* [WHAT IS REQUIRED] Restate, exactly and only, the lines from the first through the line containing "scene.cycles.sample_clamp_indirect = 6.0".

──────

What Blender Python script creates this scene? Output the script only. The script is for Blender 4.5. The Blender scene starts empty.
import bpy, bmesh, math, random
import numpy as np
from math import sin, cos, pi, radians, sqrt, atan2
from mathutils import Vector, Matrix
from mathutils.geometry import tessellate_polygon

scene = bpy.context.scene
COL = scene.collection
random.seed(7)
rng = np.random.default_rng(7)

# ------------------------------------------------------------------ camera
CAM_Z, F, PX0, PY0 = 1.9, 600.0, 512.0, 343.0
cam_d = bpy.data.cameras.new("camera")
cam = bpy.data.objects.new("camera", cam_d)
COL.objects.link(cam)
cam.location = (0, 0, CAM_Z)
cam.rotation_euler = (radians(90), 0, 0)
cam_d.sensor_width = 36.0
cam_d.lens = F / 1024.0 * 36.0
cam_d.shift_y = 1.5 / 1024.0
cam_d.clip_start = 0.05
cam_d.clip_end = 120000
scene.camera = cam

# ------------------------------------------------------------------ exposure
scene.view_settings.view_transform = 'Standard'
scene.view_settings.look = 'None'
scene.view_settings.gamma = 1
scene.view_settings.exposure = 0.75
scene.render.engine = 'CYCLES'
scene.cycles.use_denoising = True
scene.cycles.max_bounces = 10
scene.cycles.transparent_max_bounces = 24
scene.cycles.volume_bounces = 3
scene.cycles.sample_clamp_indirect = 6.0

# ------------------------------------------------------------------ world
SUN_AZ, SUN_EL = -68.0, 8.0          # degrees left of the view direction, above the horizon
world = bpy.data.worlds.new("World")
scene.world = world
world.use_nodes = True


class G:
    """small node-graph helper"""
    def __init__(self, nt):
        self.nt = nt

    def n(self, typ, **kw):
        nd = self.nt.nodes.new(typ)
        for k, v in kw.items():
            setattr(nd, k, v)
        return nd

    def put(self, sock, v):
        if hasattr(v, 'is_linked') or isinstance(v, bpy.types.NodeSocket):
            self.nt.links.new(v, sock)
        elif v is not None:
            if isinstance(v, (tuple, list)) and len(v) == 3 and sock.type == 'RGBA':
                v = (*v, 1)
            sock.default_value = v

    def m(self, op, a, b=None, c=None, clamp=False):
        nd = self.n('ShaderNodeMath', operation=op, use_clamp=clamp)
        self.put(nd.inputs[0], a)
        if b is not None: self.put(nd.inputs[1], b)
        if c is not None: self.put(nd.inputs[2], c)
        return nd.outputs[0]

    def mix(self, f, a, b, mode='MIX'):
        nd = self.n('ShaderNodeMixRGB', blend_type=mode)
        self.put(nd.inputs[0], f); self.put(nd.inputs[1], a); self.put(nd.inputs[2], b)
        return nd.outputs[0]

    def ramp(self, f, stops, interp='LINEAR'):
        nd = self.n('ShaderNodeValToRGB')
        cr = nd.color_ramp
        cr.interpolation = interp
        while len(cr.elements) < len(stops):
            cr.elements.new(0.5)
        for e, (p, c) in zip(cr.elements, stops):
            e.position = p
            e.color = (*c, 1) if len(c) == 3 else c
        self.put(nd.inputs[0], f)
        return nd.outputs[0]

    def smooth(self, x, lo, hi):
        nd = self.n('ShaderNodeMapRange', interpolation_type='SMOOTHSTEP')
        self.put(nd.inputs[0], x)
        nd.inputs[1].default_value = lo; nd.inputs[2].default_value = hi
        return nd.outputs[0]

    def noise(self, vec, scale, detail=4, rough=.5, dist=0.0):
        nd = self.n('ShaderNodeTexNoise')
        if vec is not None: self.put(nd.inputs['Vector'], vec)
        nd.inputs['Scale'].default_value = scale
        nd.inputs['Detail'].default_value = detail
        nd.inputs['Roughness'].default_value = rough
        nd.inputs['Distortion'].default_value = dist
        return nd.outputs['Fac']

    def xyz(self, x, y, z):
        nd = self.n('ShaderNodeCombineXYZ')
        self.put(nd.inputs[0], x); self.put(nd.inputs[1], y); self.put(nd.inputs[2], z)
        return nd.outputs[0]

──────

* [SOLUTION FOR THIS EXERCISE]
What Blender Python script creates this scene? Output the script only. The script is for Blender 4.5. The Blender scene starts empty.
import bpy, bmesh, math, random
import numpy as np
from math import sin, cos, pi, radians, sqrt, atan2
from mathutils import Vector, Matrix
from mathutils.geometry import tessellate_polygon

scene = bpy.context.scene
COL = scene.collection
random.seed(7)
rng = np.random.default_rng(7)

# ------------------------------------------------------------------ camera
CAM_Z, F, PX0, PY0 = 1.9, 600.0, 512.0, 343.0
cam_d = bpy.data.cameras.new("camera")
cam = bpy.data.objects.new("camera", cam_d)
COL.objects.link(cam)
cam.location = (0, 0, CAM_Z)
cam.rotation_euler = (radians(90), 0, 0)
cam_d.sensor_width = 36.0
cam_d.lens = F / 1024.0 * 36.0
cam_d.shift_y = 1.5 / 1024.0
cam_d.clip_start = 0.05
cam_d.clip_end = 120000
scene.camera = cam

# ------------------------------------------------------------------ exposure
scene.view_settings.view_transform = 'Standard'
scene.view_settings.look = 'None'
scene.view_settings.gamma = 1
scene.view_settings.exposure = 0.75
scene.render.engine = 'CYCLES'
scene.cycles.use_denoising = True
scene.cycles.max_bounces = 10
scene.cycles.transparent_max_bounces = 24
scene.cycles.volume_bounces = 3
scene.cycles.sample_clamp_indirect = 6.0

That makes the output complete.